Les inquiétudes sur le respect de la vie privée sont résolues par le principe de non-redondance avec le SIGB posé par la recommandation Idrabib : la puce ne décrit que « l’union provisoire d’un usager et d’un document » (D. Lahary) et, en dehors de la connexion avec le SIGB, ne contient que des numéros ininterprétables. Sur le chapitre de la santé, Kees Payens (Nedap) rappelle que les ondes radio émises par les puces (13,56 MHz) restent sensiblement moins puissantes que celles des téléphones cellulaires (jusqu’à 1 800 MHz).
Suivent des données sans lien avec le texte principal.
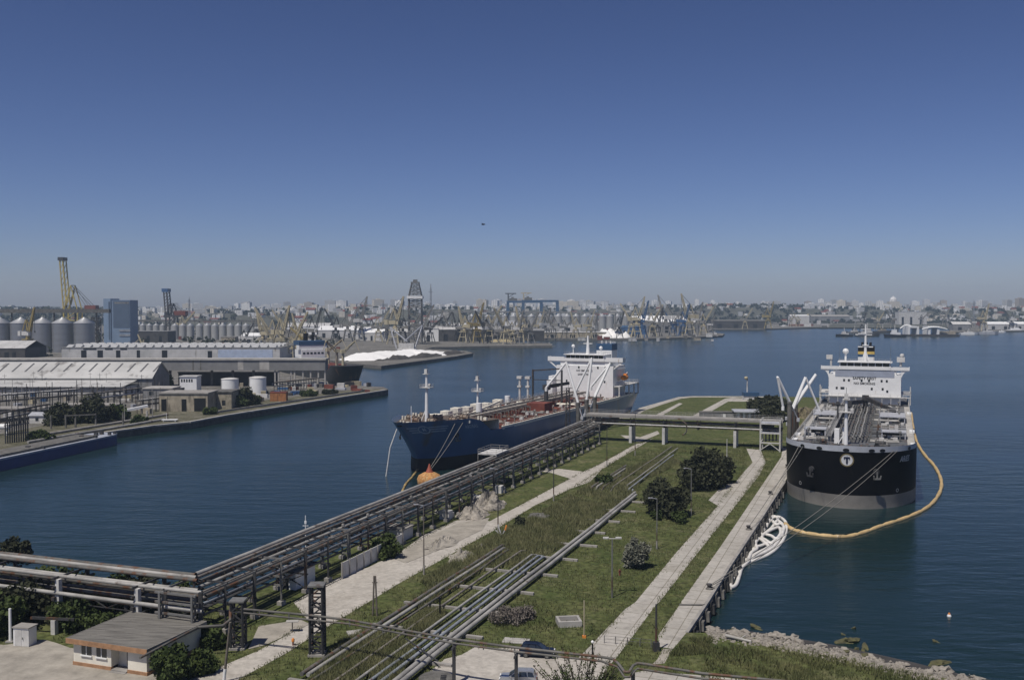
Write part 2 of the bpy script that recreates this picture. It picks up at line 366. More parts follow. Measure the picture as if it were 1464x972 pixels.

Anne-Françoise Robert (Alfortville) évoqua quant à elle une autre appréhension des bibliothécaires : l’absence de contrôle de l’état des documents, en cas d’automates de retours, n’accélère-t-elle pas la dégradation des collections ? Peu gratifiant pour les agents, ce travail de vérification est jugé inutile par P. Gauchet, les lecteurs prenant l’habitude de signaler d’eux-mêmes aux agents d’éventuels problèmes (notamment les difficultés de lecture d’un DVD).

Pour l’équipement des DVD et (surtout) des CD, tous les participants soulignent la nécessité de tentatives au cas par cas : position des puces, utilisation des puces « booster », alternance savante de puces-livres et de puces-CD, toutes sortes de ruses de Sioux sont expérimentées pour sécuriser au maximum les documents (option de Calais) ou jouer avec des leurres éventuels (Illkirch), en limitant le reconditionnement. Philippe Evrard (Calais) présente avec fierté un équipement record : une version lue par Bernard Giraudeau de Harry Potter ne contenant pas moins de 10 puces, et parfaitement identifiée par les automates. Les documents non équipables représentent 1 % du fonds à Illkirch et Alfortville, moins encore selon l’équipe de Calais.

Parmi les inquiétudes non dissipées, demeurent toutefois la question du coût (en particulier des étiquettes -« booster ») et surtout l’aspect inesthé-tique des étiquettes, en particulier sur les livres jeunesse.